By Lucille Gertz
Statewide Education Projects Manager, Massachusetts Audubon Society

Mass Audubon strives to welcome and engage a wide range of visitors. By making our nineteen nature centers more accessible, and by creating accessible trail experiences, we're working hard to ensure that everyone can experience the nature of Massachusetts. We've already made a lot of progress. The public facilities at most of our centers are universally accessible, and we have several fully accessible trails. Thanks to a generous grant from the Institute of Museum and Library Services (IMLS), eight more Mass Audubon centers now feature a multi-sensory interpretive trail affording a rich experience for visitors with a wide range of vision, hearing, and mobility levels.

At Boston Nature Center’s Sensory Trail Opening (l to r):
Lucy Gertz, Project Manager for the IMLS grant; Julie Brandlen,
Director, Boston Nature Center; and Jerry Berrier, Project Consultant
October 2013.

The accessible interpreted trails each have a combination of these resources:

  • Audio tours—available by cell phone, online, or on a borrowed audio player
  • Trail information booklet—available online, in large print, and in Braille
  • Trail map—available in printed and tactile formats
  • Rope/post guiding system
  • Stops that are designed for sensory-rich audio and tactile exploration
  • Signage along the trail marking the stops with large print and Braille
  • Improved trail surfacing and wider boardwalks with safety edging
  • Accessible seating areas
  • Orientation materials and information panels
  • Visitor services staff and volunteers who have been trained in accessibility regulations, customer service, and etiquette

 

While developing these trails, we learned some important things. We engaged accessibility consultants, local resource professionals, volunteers, and supporters on each project, and we cannot overstate the value of testing all ideas, plans, and proposed content with target audiences. Second, tester input helped us better understand the need for transportation information and physical accessibility upgrades needed at our centers. Finally, we learned to design trail experiences, balancing safety with the authenticity of an outdoor experience. While visitors must be safely navigated around hazardous rocks, trees, and other vegetation, we still highlight the natural features, textures, smells, sounds, and changes in elevation and microclimates.

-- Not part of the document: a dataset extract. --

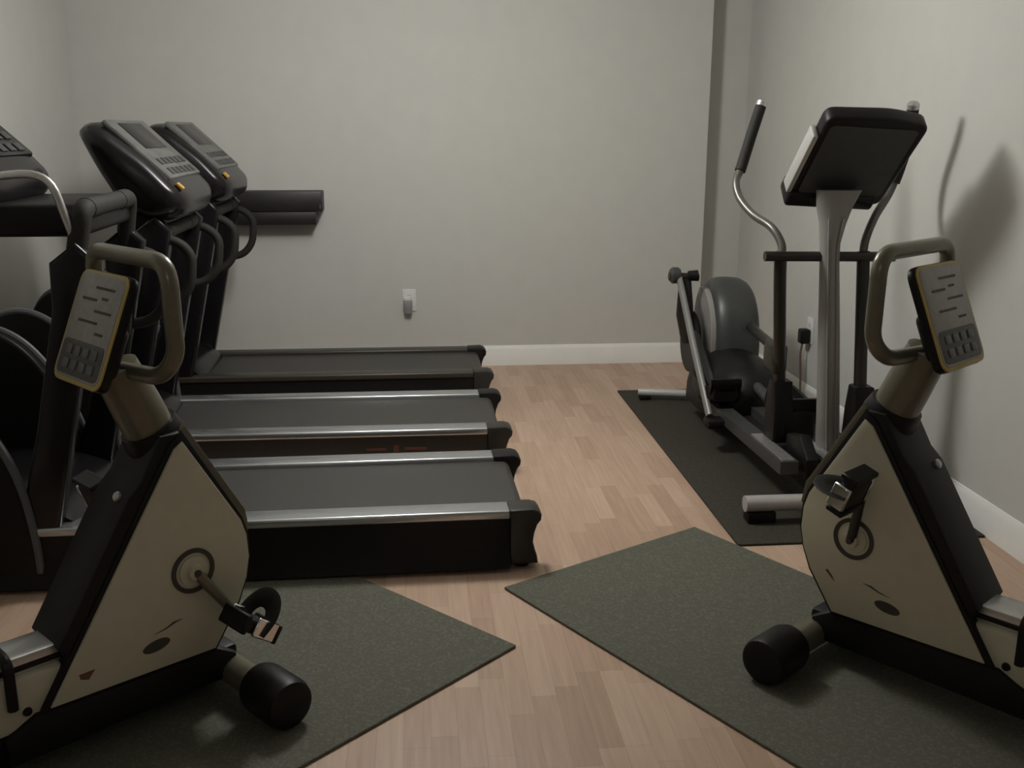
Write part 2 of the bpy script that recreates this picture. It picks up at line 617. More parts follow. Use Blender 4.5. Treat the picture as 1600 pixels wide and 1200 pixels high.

“I used to go to my local Mass Audubon nature center and spend a few hours sitting on the deck listening to birds. I enjoyed the experience, but it was limited. I could smell the flowers and listen to the birds, but that was about all I could do. Now that an accessible trail has been completed there, today, I can go back to that same place without assistance. On the mile-long, rope-guided trail, I can independently walk through a butterfly garden, visit the bird blind, examine and learn about various types of tree bark, visit and learn about a wetland and a frog pond, touch a 90-foot tall oak tree that was there when Teddy Roosevelt was president, and put my hands in a fountain containing a tactile representation of the local watershed. That’s a big difference. These accessibility enhancements have made a huge difference to me personally, and I know they have to other people with disabilities also.”
-Visitor Testimony

IMLS support has boosted our efforts and our momentum to continue making strides. To date, ten accessible interpreted trails are completed, and three more are in development. Our website and printed guide “Places to Explore” now prominently feature accessibility information. We regularly advise other organizations seeking to develop similar trails. In 2015, we plan to produce a manual to share our experience and the guidelines we established, and will follow up as we develop ten more accessible interpreted trails across the Commonwealth.

Lucille Gertz, Statewide Education Projects Manager at Mass Audubon, works with 19 staffed nature centers to strengthen visitor experience and to provide resources to help visitors and program participants experience, understand, and protect the nature of Massachusetts.